> **Short problem**
Gather up the lines with the word "Python" in them.

══ Records for the task ══

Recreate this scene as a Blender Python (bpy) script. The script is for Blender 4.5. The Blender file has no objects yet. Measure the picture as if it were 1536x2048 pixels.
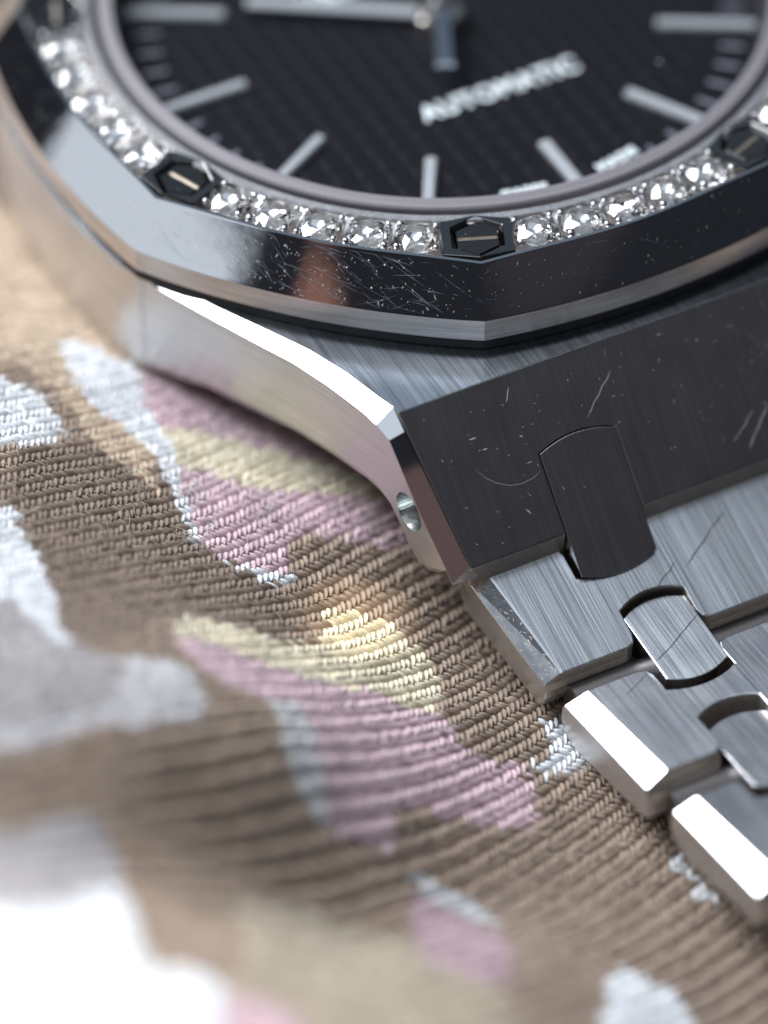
import bpy, bmesh, math, random
import numpy as np
from mathutils import Vector, Matrix, noise
random.seed(4); rng = np.random.default_rng(4)
scn = bpy.context.scene
scn.unit_settings.scale_length = 0.001        # one unit is one millimetre
R_ = math.radians

# ------------------------------------------------------------------ camera
def cam_axes(az, el, roll):
    d = np.array([math.cos(el)*math.cos(az), math.cos(el)*math.sin(az), math.sin(el)])
    r = np.cross([0, 0, 1.], d); r /= np.linalg.norm(r); u = np.cross(d, r)
    c, s = math.cos(roll), math.sin(roll)
    return np.array([c*r+s*u, -s*r+c*u, d])
AX = cam_axes(R_(243.471), R_(44.062), R_(-1.021))
FPX = 10010.2
CAM = np.array([-15.93, -26.004, 0]) + 179.131*AX[2]
cd = bpy.data.cameras.new('camera'); cam = bpy.data.objects.new('camera', cd)
scn.collection.objects.link(cam); scn.camera = cam
m = Matrix([list(AX[:, i])+[CAM[i]] for i in range(3)]+[[0, 0, 0, 1]])
cam.matrix_world = m
cd.sensor_fit = 'HORIZONTAL'; cd.sensor_width = 36; cd.lens = 36*FPX/1536
cd.clip_start = 5; cd.clip_end = 3000
cd.dof.use_dof = True; cd.dof.focus_distance = 189.2
cd.dof.aperture_fstop = cd.lens*0.001/11.5; cd.dof.aperture_blades = 9

def ray(x, y):
    d = AX.T @ np.array([(x-768)/FPX, -(y-1024)/FPX, -1.]); return d/np.linalg.norm(d)
def on(x, y, P0, n):
    """photo point -> where its line of sight meets the plane through P0 with normal n"""
    d = ray(x, y); return CAM+d*(np.dot(np.array(P0)-CAM, n)/(d @ n))
def proj(P):
    q = (np.asarray(P)-CAM) @ AX.T
    return 768+FPX*q[..., 0]/-q[..., 2], 1024-FPX*q[..., 1]/-q[..., 2]
def infr(P, mx=140):
    x, y = proj(P); return -mx < x < 1536+mx and -mx < y < 2048+mx

# ------------------------------------------------------------------ light
w = bpy.data.worlds.new('World'); scn.world = w; w.use_nodes = True
w.node_tree.nodes['Background'].inputs[0].default_value = (.72, .80, 1, 1)
w.node_tree.nodes['Background'].inputs[1].default_value = 0.030
def area(name, direction, dist, sx, sy, L, col, target=(-8, -20, -6)):
    ld = bpy.data.lights.new(name, 'AREA'); ld.shape = 'RECTANGLE'; ld.size = sx; ld.size_y = sy
    ld.energy = L*math.pi*sx*sy; ld.color = col
    o = bpy.data.objects.new(name, ld); scn.collection.objects.link(o)
    d = Vector(direction).normalized(); o.location = Vector(target)+d*dist
    o.rotation_euler = d.to_track_quat('Z', 'Y').to_euler(); return o
area('window_light', (-.36, .56, .72), 320, 215, 200, 14, (.97, .98, 1))
area('ceiling_light', (-.14, -.02, .99), 420, 640, 480, 1.0, (.80, .90, 1))
area('side_light', (-.945, .262, .21), 330, 385, 230, .95, (.84, .92, 1))
area('back_light', (.34, .61, .71), 330, 230, 150, .25, (.62, .80, 1))  # unseen, added to lighten the brushed case top
area('front_fill_light', (.28, -.74, .60), 420, 240, 150, .026, (1, .80, .80))
area('bezel_brown_fill', (-.86, -.49, .34), 330, 34, 120, .30, (1, .48, .33))  # no known lamp: added so the bezel bevel reflects brown
area('lug_brown_fill', (-.40, -.75, .53), 420, 110, 110, .13, (1, .58, .52))  # no known lamp: added for the brown reflection on the lug edge
def spot(name, loc, tgt, E, deg, blend, col, r=2.):
    ld = bpy.data.lights.new(name, 'SPOT'); ld.energy = E; ld.spot_size = R_(deg); ld.spot_blend = blend
    ld.color = col; ld.shadow_soft_size = r
    o = bpy.data.objects.new(name, ld); scn.collection.objects.link(o); o.location = loc
    o.rotation_euler = (Vector(loc)-Vector(tgt)).to_track_quat('Z', 'Y').to_euler()
scn.view_settings.view_transform = 'Standard'; scn.view_settings.look = 'None'
scn.view_settings.exposure = 0.1; scn.view_settings.gamma = 1
cy = scn.cycles
cy.max_bounces = 14; cy.transmission_bounces = 12; cy.glossy_bounces = 8; cy.diffuse_bounces = 3
cy.transparent_max_bounces = 12; cy.use_denoising = True; cy.sample_clamp_indirect = 12

# ------------------------------------------------------------------ materials
def mat(name):
    M = bpy.data.materials.new(name); M.use_nodes = True; nt = M.node_tree
    return M, nt, nt.nodes['Principled BSDF']
class NT:
    def __init__(s, nt): s.nt = nt
    def n(s, t, **k):
        o = s.nt.nodes.new(t)
        for a, b in k.items(): setattr(o, a, b)
        return o
    def l(s, a, b): s.nt.links.new(a, b)
    def coords(s, scale, rot=(0, 0, 0)):
        tc = s.n('ShaderNodeTexCoord'); mp = s.n('ShaderNodeMapping')
        mp.inputs['Scale'].default_value = scale; mp.inputs['Rotation'].default_value = rot
        g = s.n('ShaderNodeNewGeometry')
        s.l(g.outputs['Position'], mp.inputs['Vector']); return mp.outputs[0]
    def noise(s, vec, scale=1, detail=3, rough=.6):
        t = s.n('ShaderNodeTexNoise'); t.inputs['Scale'].default_value = scale
        t.inputs['Detail'].default_value = detail; t.inputs['Roughness'].default_value = rough
        s.l(vec, t.inputs['Vector']); return t.outputs['Fac']
    def ramp(s, f, a, b, ca=(0, 0, 0, 1), cb=(1, 1, 1, 1)):
        r = s.n('ShaderNodeValToRGB'); r.color_ramp.elements[0].position = a; r.color_ramp.elements[1].position = b
        r.color_ramp.elements[0].color = ca; r.color_ramp.elements[1].color = cb
        s.l(f, r.inputs[0]); return r.outputs[0]
    def math(s, op, a, b):
        t = s.n('ShaderNodeMath', operation=op)
        for i, v in enumerate((a, b)):
            if isinstance(v, (int, float)): t.inputs[i].default_value = v
            else: s.l(v, t.inputs[i])
        return t.outputs[0]
def dust(N, bs, amount=.11, scale=2.6, out=None):
    """small pale specks of dust and nicks mixed over the metal"""
    v = N.n('ShaderNodeTexVoronoi'); v.inputs['Scale'].default_value = scale
    g = N.coords((1, 1, 1)); N.l(g, v.inputs['Vector'])
    m1 = N.ramp(v.outputs['Distance'], amount*.55, amount, (1, 1, 1, 1), (0, 0, 0, 1))
    sep = N.n('ShaderNodeSeparateColor'); N.l(v.outputs['Color'], sep.inputs[0])
    m2 = N.ramp(sep.outputs[0], .45, .47)
    f = N.math('MULTIPLY', m1, m2)
    d = N.n('ShaderNodeBsdfDiffuse'); d.inputs[0].default_value = (.75, .74, .76, 1)
    mx = N.n('ShaderNodeMixShader'); N.l(f, mx.inputs[0]); N.l(bs, mx.inputs[1]); N.l(d.outputs[0], mx.inputs[2])
    return mx.outputs[0]
def tangent(N, b, vec, an):
    c = N.n('ShaderNodeCombineXYZ')
    for i in range(3): c.inputs[i].default_value = vec[i]
    N.l(c.outputs[0], b.inputs['Tangent']); b.inputs['Anisotropic'].default_value = an
def steel(name, scale, rough=.3, bump=.5, base=(.56, .56, .575), streak=.18, dirt=.05, dscale=2.2, dist=.012, tan=(1, 0, 0), an=.75):
    M, nt, b = mat(name); N = NT(nt)
    b.inputs['Metallic'].default_value = 1; tangent(N, b, tan, an)
    n1 = N.noise(N.coords(scale), 1, 1, .5)
    n2 = N.noise(N.coords(tuple(x*.37 for x in scale), (.05, .03, .04)), 1, 2, .6)
    h = N.math('ADD', n1, N.math('MULTIPLY', n2, .6))
    bp = N.n('ShaderNodeBump'); bp.inputs['Strength'].default_value = bump; bp.inputs['Distance'].default_value = dist
    N.l(h, bp.inputs['Height']); N.l(bp.outputs[0], b.inputs['Normal'])
    c = N.ramp(N.math('MULTIPLY', h, .625), .36, .64, tuple(x*(1-streak) for x in base)+(1,), tuple(min(1, x*(1+streak)) for x in base)+(1,))
    N.l(c, b.inputs['Base Color'])
    r = N.math('ADD', N.math('MULTIPLY', N.noise(N.coords((.5, .5, .5)), 1, 3, .5), .10), rough-.05)
    N.l(r, b.inputs['Roughness'])
    N.l(dust(N, b.outputs[0], dirt, dscale), nt.nodes['Material Output'].inputs[0]); return M
def polished(name, rough=.07, base=(.60, .60, .62), scratch=.25, dirt=.09, dscale=2.6, width=.006, many=.5, wave=.35):
    M, nt, b = mat(name); N = NT(nt); b.inputs['Metallic'].default_value = 1
    b.inputs['Base Color'].default_value = base+(1,)
    tot = None
    for i, (rz, sc) in enumerate((((.1, .1, .55), (.32, 4.2, 1.6)), ((.1, -.1, .85), (.4, 5, 1.4)), ((.1, .05, .2), (.35, 5.5, 2.0)), ((.3, .1, 1.5), (.5, 4.4, 1.5)))):
        nz = N.noise(N.coords(sc, rz), 1, 0, .5)
        k = N.ramp(N.math('ABSOLUTE', N.math('SUBTRACT', nz, .5+.03*i), 0), 0, width, (1, 1, 1, 1), (0, 0, 0, 1))
        patch = N.ramp(N.noise(N.coords((.8, .8, .8), rz), 1+.13*i, 2), many, many+.10)
        k = N.math('MULTIPLY', k, patch)
        tot = k if tot is None else N.math('MAXIMUM', tot, k)
    r = N.math('ADD', N.math('MULTIPLY', tot, .3), rough); N.l(r, b.inputs['Roughness'])
    bp = N.n('ShaderNodeBump'); bp.inputs['Strength'].default_value = scratch; bp.inputs['Distance'].default_value = .05
    N.l(N.math('MULTIPLY', N.noise(N.coords((.5, .5, .5)), 1.6, 2), wave), bp.inputs['Height']); N.l(bp.outputs[0], b.inputs['Normal'])
    d = N.n('ShaderNodeBsdfDiffuse'); d.inputs[0].default_value = (.5, .55, .62, 1)
    mx = N.n('ShaderNodeMixShader'); N.l(N.math('MULTIPLY', tot, .4), mx.inputs[0]); N.l(b.outputs[0], mx.inputs[1]); N.l(d.outputs[0], mx.inputs[2])
    N.l(dust(N, mx.outputs[0], dirt, dscale), nt.nodes['Material Output'].inputs[0]); return M
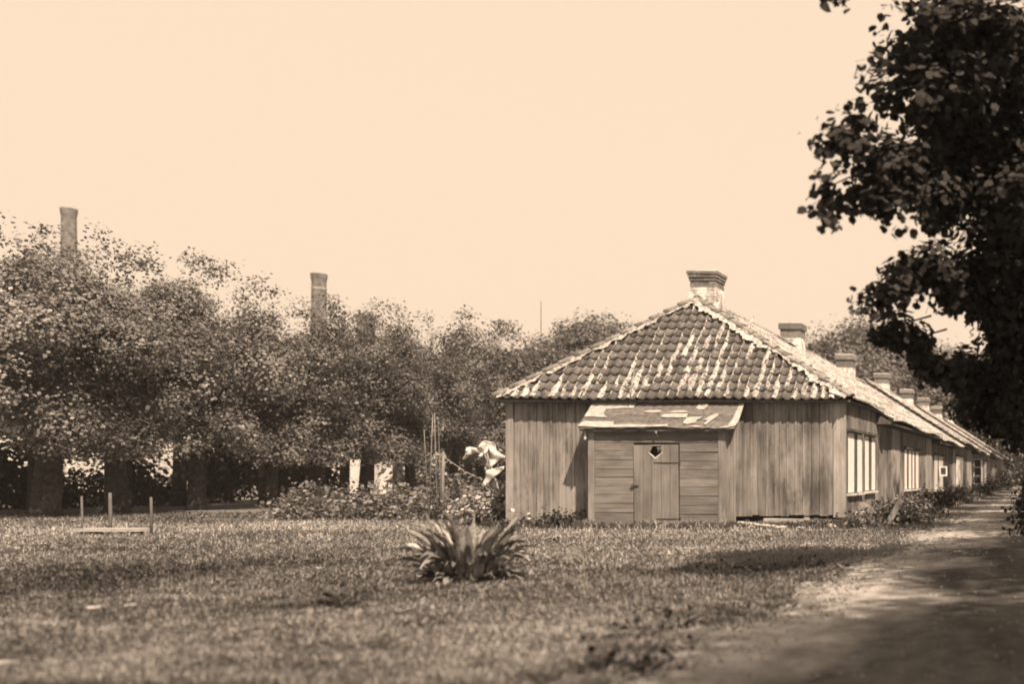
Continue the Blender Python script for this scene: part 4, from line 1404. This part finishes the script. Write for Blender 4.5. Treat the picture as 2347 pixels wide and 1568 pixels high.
def factory_chimney(label, x, ytop, Y, wpx, band):
    t = P(x, ytop, Y); r = wpx / 2 / F * Y
    e = empty('factory_chimney', (t.x, Y, 0), label, 'chimney', 'factory chimneys beyond the trees')
    n = 8
    b = Vector((t.x, Y, 0))
    MB().tube([b, b + Vector((0, 0, t.z * .5)), b + Vector((0, 0, t.z - .15))], [r * 1.5, r * 1.2, r * .94], n).build('shaft', M['factory'], e)
    MB().tube([b + Vector((0, 0, t.z - 1.0)), b + Vector((0, 0, t.z - .5)), b + Vector((0, 0, t.z))], [r * .96, r * 1.08, r * 1.12], n).build('cap', M['factory'], e)
    for zz in (6.0, 11.0, 16.0):
        if zz < t.z - 3: MB().tube([b + Vector((0, 0, t.z - zz - .18)), b + Vector((0, 0, t.z - zz))], [r * (1.0 + .012 * zz), r * (1.0 + .012 * zz)], n).build('ring', M['factory'], e)
    if band: MB().tube([b + Vector((0, 0, t.z - band - .25)), b + Vector((0, 0, t.z - band))], [r * 1.02, r * 1.02], n).build('band', M['stone'], e)


factory_chimney('taller factory chimney rising from the left trees', 158, 478, 120, 27, 0)
factory_chimney('factory chimney with a ring below its top in the middle of the tree line', 731, 628, 120, 29, 1.7)
factory_chimney('broad low chimney top just showing over the middle trees', 838, 722, 110, 36, 0)
t = P(1240, 690, 70)
tag(MB().tube([(t.x, 70, 0), (t.x, 70, t.z * .6), (t.x, 70, t.z)], [.06, .045, .02], 6).build('flagpole', M['factory'], None, False, (t.x, 70, 0)), 'thin bare flagpole standing above the trees left of the roof', 'flagpole')

# ------------------------------------------------------------------ grass
rng = np.random.default_rng(2024)


def blades(n, xs, ys_, hmin, hmax, name, label, seed, keep=None, wk=1.0):
    rng = np.random.default_rng(seed)
    Xp, Yp = xs, ys_
    k = keep(Xp, Yp)
    Xp, Yp = Xp[k], Yp[k]
    n = len(Xp)
    cl = vnoise(np.stack([Xp * .9, Yp * .9, Xp * 0], 1), 21); cl2 = vnoise(np.stack([Xp * 3.5, Yp * 3.5, Xp * 0], 1), 22); cl3 = vnoise(np.stack([Xp * .28, Yp * .28, Xp * 0], 1), 23)
    h = (hmin + (hmax - hmin) * rng.random(n)) * (.55 + .7 * cl2 + .35 * cl)
    px = Yp / F * 2.3
    w = np.maximum(.006, px * .55) * rng.uniform(.7, 1.3, n) * wk
    az = rng.random(n) * 2 * np.pi
    tilt = rng.uniform(.1, 1.0, n)
    ld = np.stack([np.cos(az), np.sin(az), 0 * az], 1)
    sd = np.stack([-np.sin(az), np.cos(az), 0 * az], 1)
    z0 = ground_z(Xp, Yp) - .01
    B = np.stack([Xp, Yp, z0], 1)
    mid = B + ld * (h * tilt * .35)[:, None] + np.array([0, 0, 1]) * (h * .6)[:, None]
    top = B + ld * (h * tilt)[:, None] + np.array([0, 0, 1]) * (h * (1.05 - .35 * tilt))[:, None]
    V = np.stack([B - sd * w[:, None] * .5, B + sd * w[:, None] * .5, mid + sd * w[:, None] * .4, top, mid - sd * w[:, None] * .4], 1)
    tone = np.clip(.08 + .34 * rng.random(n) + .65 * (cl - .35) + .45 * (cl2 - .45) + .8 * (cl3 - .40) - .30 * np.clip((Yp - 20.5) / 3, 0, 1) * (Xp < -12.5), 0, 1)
    o = poly_mesh(name, V, 5, tone, M['grass'], None, (0, 0, 0))
    return tag(o, label, 'grass', kind='stuff')


# spread evenly over the picture: depth from the row below the horizon
N = 330000
yy = HY + 85 + (1590 - HY - 85) * rng.random(N) ** 1.0
Yg = CAMZ * F / (yy - HY)
xx = rng.uniform(-60, 2400, N)
Xg = (xx - VX) / F * Yg
pl = np.vectorize(path_left)


def keep_lawn(X, Y):
    e = pl(Y) + .45 * (vnoise(np.stack([X * 2.2, Y * 1.3, X * 0], 1), 31) - .55) + rng.normal(0, .07, len(X))
    k = X < e
    k &= ~((X > WL) & (X < WR) & (Y > YF - .02))
    k &= ~((X > sl) & (X < sr) & (Y > YS))
    return k


def keep_lawn_any(X, Y):
    k = X < pl(Y) + .05
    k &= ~((X > WL) & (X < WR) & (Y > YF - .02))
    k &= ~((X > sl) & (X < sr) & (Y > YS))
    return k


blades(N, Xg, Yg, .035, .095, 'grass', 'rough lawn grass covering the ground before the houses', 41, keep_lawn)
N2 = 26000
Yv = 4.5 + 60 * rng.random(N2) ** 2.0
Xv = np.vectorize(path_right)(Yv) + np.abs(rng.normal(0, .8, N2)) - .06
blades(N2, Xv, Yv, .05, .14, 'verge_grass', 'shaded grass of the verge on the near side of the path', 42, lambda X, Y: X < 3.0)
# taller tufts along the footing of the house
N3 = 9000
X3 = np.where(rng.random(N3) < .75, rng.uniform(WL - .3, WR + .4, N3), rng.uniform(-7.0, WR + .5, N3)); Y3 = np.where((X3 > sl - .05) & (X3 < sr + .05), YS, YF) - .03 - np.abs(rng.normal(0, .16, N3))
Y4 = rng.uniform(21, 60, 7000); X4 = WR + .08 + np.abs(rng.normal(0, .35, 7000))
blades(0, np.concatenate([X3, X4]), np.concatenate([Y3, Y4]), .07, .22, 'footing_grass', 'tall grass fringe along the foot of the walls', 43, lambda X, Y: X > -99)

# ------------------------------------------------------------------ the thin summer haze
hz = bpy.data.materials.new('haze'); hz.use_nodes = True
nt = hz.node_tree; nt.nodes.clear()
pvn = nt.nodes.new('ShaderNodeVolumePrincipled')
pvn.inputs['Color'].default_value = (.96, .96, .96, 1)
pvn.inputs['Density'].default_value = .0006
pvn.inputs['Anisotropy'].default_value = .2
om = nt.nodes.new('ShaderNodeOutputMaterial'); nt.links.new(pvn.outputs[0], om.inputs['Volume'])
tag(MB().box((-190, -14, -1.0), (60, 150, 36.5)).build('haze', hz), 'thin pale haze in the air between camera and far trees', 'haze', kind='stuff')

# ------------------------------------------------------------------ grit on the path
rng = np.random.default_rng(55)
n = 4200
yg = CAMZ * F / (40 + 470 * rng.random(n)); t = rng.random(n)
a_ = np.vectorize(path_left)(yg); b_ = np.vectorize(path_right)(yg)
xg = a_ + (b_ - a_) * np.where(rng.random(n) < .6, .5 * t ** 2, t)
rr = (.006 + .022 * rng.random(n) ** 3) * np.clip(yg / 7, 1, 2.2)
oc = np.array([[1, 0, 0], [0, 1, 0], [-1, 0, 0], [0, -1, 0], [0, 0, .7], [0, 0, -.7]])
tri = [(0, 1, 4), (1, 2, 4), (2, 3, 4), (3, 0, 4)]
ang = rng.random(n) * 6.28
V = oc[None] * rr[:, None, None] * rng.uniform(.6, 1.3, (n, 6, 1))
Vx = V[..., 0] * np.cos(ang)[:, None] - V[..., 1] * np.sin(ang)[:, None]; Vy = V[..., 0] * np.sin(ang)[:, None] + V[..., 1] * np.cos(ang)[:, None]
V = np.stack([Vx + xg[:, None], Vy + yg[:, None], V[..., 2] + .016], 2)
T = np.stack([V[:, list(q)] for q in tri], 1).reshape(-1, 3, 3)
tag(poly_mesh('gravel', T, 3, np.repeat(rng.random(n), 4), M['stone'], None, (0, 0, 0)), 'loose grit and pebbles strewn on the earth path', 'gravel', kind='stuff')
n = 5200
yg = CAMZ * F / (30 + 460 * rng.random(n))
xg = np.vectorize(path_left)(yg) + np.abs(rng.normal(0, .28, n))
k = vnoise(np.stack([xg * 2.5, yg * 1.1, xg * 0], 1), 71) > .56
blades(0, xg[k], yg[k], .02, .07, 'path_grass', 'thin grass straying over the path edge', 44, lambda X, Y: X > -99)

rng = np.random.default_rng(66)
nt_ = 170
ty = HY + 100 + 400 * rng.random(nt_); tY = CAMZ * F / (ty - HY); tX = (rng.uniform(-40, 2050, nt_) - VX) / F * tY
ii = rng.integers(0, nt_, 5200)
sp = (.03 + .10 * rng.random(nt_))[ii]
xg = tX[ii] + rng.normal(0, 1, 5200) * sp; yg = tY[ii] + rng.normal(0, 1, 5200) * sp
blades(0, xg, yg, .04, .11, 'grass_tufts', 'longer grass tufts and weeds scattered through the lawn', 45, keep_lawn_any, .8)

═══

> **Expected answer**
Recreate this scene as a Blender Python (bpy) script. The script is for Blender 4.5. The Blender file has no objects yet. Measure the picture as if it were 1536x2048 pixels.
Continue the Blender Python script for this scene: part 4, from line 1404. This part finishes the script. Write for Blender 4.5. Treat the picture as 2347 pixels wide and 1568 pixels high.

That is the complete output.